Linbury Studio Theatre, London
To say Cathy Marston runs Bern:Ballett with a fearless spirit is only half a compliment. The work she programmes is serious, impassioned and different – resisting the generic gloss of much contemporary ballet – but it does make very few concessions to its audience.
Marston's own Clara, an impressionistic portrait of Clara Schumann, exemplifies her quest for originality. The choreography that introduces Clara's musical background is shaped, inventively, around a variety of pianistic motifs: the vertical rhythmic moves of the chorus, which evoke the thundering of piano keys; the braced, piano player's arm position, with which Clara's father controls her in duets.

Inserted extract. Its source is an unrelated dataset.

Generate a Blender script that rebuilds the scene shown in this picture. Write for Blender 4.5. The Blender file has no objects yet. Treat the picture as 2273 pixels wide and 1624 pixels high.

Tracing Clara's impassioned relationships with Robert Schumann and Johannes Brahms, Marston strives for detail, intimacy and truth in the dancers' dazzled glances and questing hands. Admirable, too, are her attempts to choreograph conflicted emotions – the rocking, lullaby ensemble that frames Clara as she sleepwalks into a flirtation with Brahms. But, vivid as these individual images are, there is an underlying introversion, a monochrome quality to Marston's style that restricts the liveliness of the dancing and its narrative impact. Coupled with the unvarying grey of the stage design and lighting, it makes the work's 50 minutes feel much longer. Marston mistakes doggedness, sometimes, for depth.
Andrea Miller's Howl takes hard work to a different level, its 12 dancers orchestrated into a bedlam. Bodies thud to the floor, jumps ricochet crazily, limbs are stretched on a rack. This is dance as violence and punishment. Yet while it has some ferociously clever moments, Howl is a bludgeoning piece. By the end of this long evening, generic gloss has a certain appeal.